■ Set task
All of the data needs to be repeated exactly.
-------- Given material
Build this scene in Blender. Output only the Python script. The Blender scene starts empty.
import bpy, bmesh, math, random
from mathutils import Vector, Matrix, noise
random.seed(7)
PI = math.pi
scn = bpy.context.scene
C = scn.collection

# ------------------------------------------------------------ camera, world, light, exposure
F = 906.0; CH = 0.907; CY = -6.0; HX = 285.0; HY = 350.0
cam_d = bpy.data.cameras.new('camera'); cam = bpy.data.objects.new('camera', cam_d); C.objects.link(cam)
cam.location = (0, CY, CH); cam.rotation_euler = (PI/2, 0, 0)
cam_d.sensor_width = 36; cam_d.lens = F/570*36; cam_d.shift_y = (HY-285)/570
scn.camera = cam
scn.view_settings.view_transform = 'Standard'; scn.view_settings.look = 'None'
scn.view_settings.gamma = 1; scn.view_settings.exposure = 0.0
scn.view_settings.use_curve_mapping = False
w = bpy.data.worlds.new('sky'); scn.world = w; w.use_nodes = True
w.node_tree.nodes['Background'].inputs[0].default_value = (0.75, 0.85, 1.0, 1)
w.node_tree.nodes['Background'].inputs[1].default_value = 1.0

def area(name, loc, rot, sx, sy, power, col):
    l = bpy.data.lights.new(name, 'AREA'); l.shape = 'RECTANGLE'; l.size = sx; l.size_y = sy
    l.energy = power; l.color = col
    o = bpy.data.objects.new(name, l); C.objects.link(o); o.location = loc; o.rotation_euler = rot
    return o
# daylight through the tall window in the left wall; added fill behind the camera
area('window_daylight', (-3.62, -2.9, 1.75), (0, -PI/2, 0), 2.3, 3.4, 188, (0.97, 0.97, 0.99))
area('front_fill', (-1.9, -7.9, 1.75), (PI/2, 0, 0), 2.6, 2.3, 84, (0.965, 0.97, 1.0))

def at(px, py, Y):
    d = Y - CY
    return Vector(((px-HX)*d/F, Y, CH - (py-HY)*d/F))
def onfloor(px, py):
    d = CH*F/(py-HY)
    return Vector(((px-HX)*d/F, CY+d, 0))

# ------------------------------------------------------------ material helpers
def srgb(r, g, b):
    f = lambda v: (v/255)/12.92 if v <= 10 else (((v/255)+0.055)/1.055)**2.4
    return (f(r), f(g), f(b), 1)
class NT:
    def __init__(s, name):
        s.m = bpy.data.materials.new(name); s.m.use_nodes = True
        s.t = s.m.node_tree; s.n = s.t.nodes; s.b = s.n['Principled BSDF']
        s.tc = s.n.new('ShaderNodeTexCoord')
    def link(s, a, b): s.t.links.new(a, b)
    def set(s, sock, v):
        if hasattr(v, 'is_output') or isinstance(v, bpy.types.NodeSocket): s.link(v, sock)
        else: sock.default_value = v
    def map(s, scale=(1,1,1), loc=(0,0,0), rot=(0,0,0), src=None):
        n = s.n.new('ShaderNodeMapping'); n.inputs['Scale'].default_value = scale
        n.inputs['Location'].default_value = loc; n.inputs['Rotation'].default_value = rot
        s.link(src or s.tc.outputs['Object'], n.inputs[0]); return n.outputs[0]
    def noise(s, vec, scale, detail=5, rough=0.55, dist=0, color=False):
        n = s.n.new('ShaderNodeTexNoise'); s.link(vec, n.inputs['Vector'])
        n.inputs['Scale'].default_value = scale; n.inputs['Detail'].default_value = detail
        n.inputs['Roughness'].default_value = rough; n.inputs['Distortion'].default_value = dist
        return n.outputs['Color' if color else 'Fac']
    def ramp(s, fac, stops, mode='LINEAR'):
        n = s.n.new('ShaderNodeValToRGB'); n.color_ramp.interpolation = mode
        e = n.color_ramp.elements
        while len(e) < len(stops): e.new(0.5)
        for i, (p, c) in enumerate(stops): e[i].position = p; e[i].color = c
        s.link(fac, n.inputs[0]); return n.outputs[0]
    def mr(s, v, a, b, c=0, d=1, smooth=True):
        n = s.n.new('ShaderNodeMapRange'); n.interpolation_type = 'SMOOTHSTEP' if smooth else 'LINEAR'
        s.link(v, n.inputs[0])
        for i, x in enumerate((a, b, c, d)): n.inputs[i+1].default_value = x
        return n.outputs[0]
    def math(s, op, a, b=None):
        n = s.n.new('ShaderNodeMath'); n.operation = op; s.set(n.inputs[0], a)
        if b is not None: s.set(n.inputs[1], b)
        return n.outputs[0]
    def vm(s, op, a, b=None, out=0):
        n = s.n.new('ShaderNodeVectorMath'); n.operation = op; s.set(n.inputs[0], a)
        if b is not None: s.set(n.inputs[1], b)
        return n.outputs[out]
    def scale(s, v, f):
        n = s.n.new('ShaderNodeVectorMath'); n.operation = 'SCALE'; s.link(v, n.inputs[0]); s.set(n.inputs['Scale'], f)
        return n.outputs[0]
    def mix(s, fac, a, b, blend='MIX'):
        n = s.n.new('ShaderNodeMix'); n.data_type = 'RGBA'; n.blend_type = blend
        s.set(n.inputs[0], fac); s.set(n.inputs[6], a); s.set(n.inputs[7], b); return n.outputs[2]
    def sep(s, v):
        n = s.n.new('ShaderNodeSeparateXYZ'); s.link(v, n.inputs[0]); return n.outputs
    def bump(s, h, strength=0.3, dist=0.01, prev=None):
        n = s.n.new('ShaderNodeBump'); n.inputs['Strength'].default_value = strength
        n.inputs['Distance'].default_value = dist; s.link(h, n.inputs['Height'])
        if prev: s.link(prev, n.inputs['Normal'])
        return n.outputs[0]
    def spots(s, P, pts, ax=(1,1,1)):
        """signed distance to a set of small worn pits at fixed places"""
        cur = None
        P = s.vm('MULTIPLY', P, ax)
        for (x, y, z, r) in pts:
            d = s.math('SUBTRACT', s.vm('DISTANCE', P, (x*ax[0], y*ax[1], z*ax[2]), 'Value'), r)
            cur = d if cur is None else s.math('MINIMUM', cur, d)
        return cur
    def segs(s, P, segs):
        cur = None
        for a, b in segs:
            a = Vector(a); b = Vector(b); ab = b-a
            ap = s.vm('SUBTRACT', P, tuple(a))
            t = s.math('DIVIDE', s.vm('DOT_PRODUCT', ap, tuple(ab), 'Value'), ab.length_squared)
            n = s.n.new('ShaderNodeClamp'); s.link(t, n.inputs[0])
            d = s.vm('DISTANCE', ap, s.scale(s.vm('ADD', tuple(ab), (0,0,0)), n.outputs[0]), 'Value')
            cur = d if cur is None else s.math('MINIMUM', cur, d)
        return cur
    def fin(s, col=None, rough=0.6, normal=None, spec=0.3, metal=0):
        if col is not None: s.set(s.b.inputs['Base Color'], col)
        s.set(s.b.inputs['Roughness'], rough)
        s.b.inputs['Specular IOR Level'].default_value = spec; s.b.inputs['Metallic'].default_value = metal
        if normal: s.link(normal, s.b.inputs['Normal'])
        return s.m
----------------
■ Solved problem
Build this scene in Blender. Output only the Python script. The Blender scene starts empty.
import bpy, bmesh, math, random
from mathutils import Vector, Matrix, noise
random.seed(7)
PI = math.pi
scn = bpy.context.scene
C = scn.collection

# ------------------------------------------------------------ camera, world, light, exposure
F = 906.0; CH = 0.907; CY = -6.0; HX = 285.0; HY = 350.0
cam_d = bpy.data.cameras.new('camera'); cam = bpy.data.objects.new('camera', cam_d); C.objects.link(cam)
cam.location = (0, CY, CH); cam.rotation_euler = (PI/2, 0, 0)
cam_d.sensor_width = 36; cam_d.lens = F/570*36; cam_d.shift_y = (HY-285)/570
scn.camera = cam
scn.view_settings.view_transform = 'Standard'; scn.view_settings.look = 'None'
scn.view_settings.gamma = 1; scn.view_settings.exposure = 0.0
scn.view_settings.use_curve_mapping = False
w = bpy.data.worlds.new('sky'); scn.world = w; w.use_nodes = True
w.node_tree.nodes['Background'].inputs[0].default_value = (0.75, 0.85, 1.0, 1)
w.node_tree.nodes['Background'].inputs[1].default_value = 1.0

def area(name, loc, rot, sx, sy, power, col):
    l = bpy.data.lights.new(name, 'AREA'); l.shape = 'RECTANGLE'; l.size = sx; l.size_y = sy
    l.energy = power; l.color = col
    o = bpy.data.objects.new(name, l); C.objects.link(o); o.location = loc; o.rotation_euler = rot
    return o
# daylight through the tall window in the left wall; added fill behind the camera
area('window_daylight', (-3.62, -2.9, 1.75), (0, -PI/2, 0), 2.3, 3.4, 188, (0.97, 0.97, 0.99))
area('front_fill', (-1.9, -7.9, 1.75), (PI/2, 0, 0), 2.6, 2.3, 84, (0.965, 0.97, 1.0))

def at(px, py, Y):
    d = Y - CY
    return Vector(((px-HX)*d/F, Y, CH - (py-HY)*d/F))
def onfloor(px, py):
    d = CH*F/(py-HY)
    return Vector(((px-HX)*d/F, CY+d, 0))

# ------------------------------------------------------------ material helpers
def srgb(r, g, b):
    f = lambda v: (v/255)/12.92 if v <= 10 else (((v/255)+0.055)/1.055)**2.4
    return (f(r), f(g), f(b), 1)
class NT:
    def __init__(s, name):
        s.m = bpy.data.materials.new(name); s.m.use_nodes = True
        s.t = s.m.node_tree; s.n = s.t.nodes; s.b = s.n['Principled BSDF']
        s.tc = s.n.new('ShaderNodeTexCoord')
    def link(s, a, b): s.t.links.new(a, b)
    def set(s, sock, v):
        if hasattr(v, 'is_output') or isinstance(v, bpy.types.NodeSocket): s.link(v, sock)
        else: sock.default_value = v
    def map(s, scale=(1,1,1), loc=(0,0,0), rot=(0,0,0), src=None):
        n = s.n.new('ShaderNodeMapping'); n.inputs['Scale'].default_value = scale
        n.inputs['Location'].default_value = loc; n.inputs['Rotation'].default_value = rot
        s.link(src or s.tc.outputs['Object'], n.inputs[0]); return n.outputs[0]
    def noise(s, vec, scale, detail=5, rough=0.55, dist=0, color=False):
        n = s.n.new('ShaderNodeTexNoise'); s.link(vec, n.inputs['Vector'])
        n.inputs['Scale'].default_value = scale; n.inputs['Detail'].default_value = detail
        n.inputs['Roughness'].default_value = rough; n.inputs['Distortion'].default_value = dist
        return n.outputs['Color' if color else 'Fac']
    def ramp(s, fac, stops, mode='LINEAR'):
        n = s.n.new('ShaderNodeValToRGB'); n.color_ramp.interpolation = mode
        e = n.color_ramp.elements
        while len(e) < len(stops): e.new(0.5)
        for i, (p, c) in enumerate(stops): e[i].position = p; e[i].color = c
        s.link(fac, n.inputs[0]); return n.outputs[0]
    def mr(s, v, a, b, c=0, d=1, smooth=True):
        n = s.n.new('ShaderNodeMapRange'); n.interpolation_type = 'SMOOTHSTEP' if smooth else 'LINEAR'
        s.link(v, n.inputs[0])
        for i, x in enumerate((a, b, c, d)): n.inputs[i+1].default_value = x
        return n.outputs[0]
    def math(s, op, a, b=None):
        n = s.n.new('ShaderNodeMath'); n.operation = op; s.set(n.inputs[0], a)
        if b is not None: s.set(n.inputs[1], b)
        return n.outputs[0]
    def vm(s, op, a, b=None, out=0):
        n = s.n.new('ShaderNodeVectorMath'); n.operation = op; s.set(n.inputs[0], a)
        if b is not None: s.set(n.inputs[1], b)
        return n.outputs[out]
    def scale(s, v, f):
        n = s.n.new('ShaderNodeVectorMath'); n.operation = 'SCALE'; s.link(v, n.inputs[0]); s.set(n.inputs['Scale'], f)
        return n.outputs[0]
    def mix(s, fac, a, b, blend='MIX'):
        n = s.n.new('ShaderNodeMix'); n.data_type = 'RGBA'; n.blend_type = blend
        s.set(n.inputs[0], fac); s.set(n.inputs[6], a); s.set(n.inputs[7], b); return n.outputs[2]
    def sep(s, v):
        n = s.n.new('ShaderNodeSeparateXYZ'); s.link(v, n.inputs[0]); return n.outputs
    def bump(s, h, strength=0.3, dist=0.01, prev=None):
        n = s.n.new('ShaderNodeBump'); n.inputs['Strength'].default_value = strength
        n.inputs['Distance'].default_value = dist; s.link(h, n.inputs['Height'])
        if prev: s.link(prev, n.inputs['Normal'])
        return n.outputs[0]
    def spots(s, P, pts, ax=(1,1,1)):
        """signed distance to a set of small worn pits at fixed places"""
        cur = None
        P = s.vm('MULTIPLY', P, ax)
        for (x, y, z, r) in pts:
            d = s.math('SUBTRACT', s.vm('DISTANCE', P, (x*ax[0], y*ax[1], z*ax[2]), 'Value'), r)
            cur = d if cur is None else s.math('MINIMUM', cur, d)
        return cur
    def segs(s, P, segs):
        cur = None
        for a, b in segs:
            a = Vector(a); b = Vector(b); ab = b-a
            ap = s.vm('SUBTRACT', P, tuple(a))
            t = s.math('DIVIDE', s.vm('DOT_PRODUCT', ap, tuple(ab), 'Value'), ab.length_squared)
            n = s.n.new('ShaderNodeClamp'); s.link(t, n.inputs[0])
            d = s.vm('DISTANCE', ap, s.scale(s.vm('ADD', tuple(ab), (0,0,0)), n.outputs[0]), 'Value')
            cur = d if cur is None else s.math('MINIMUM', cur, d)
        return cur
    def fin(s, col=None, rough=0.6, normal=None, spec=0.3, metal=0):
        if col is not None: s.set(s.b.inputs['Base Color'], col)
        s.set(s.b.inputs['Roughness'], rough)
        s.b.inputs['Specular IOR Level'].default_value = spec; s.b.inputs['Metallic'].default_value = metal
        if normal: s.link(normal, s.b.inputs['Normal'])
        return s.m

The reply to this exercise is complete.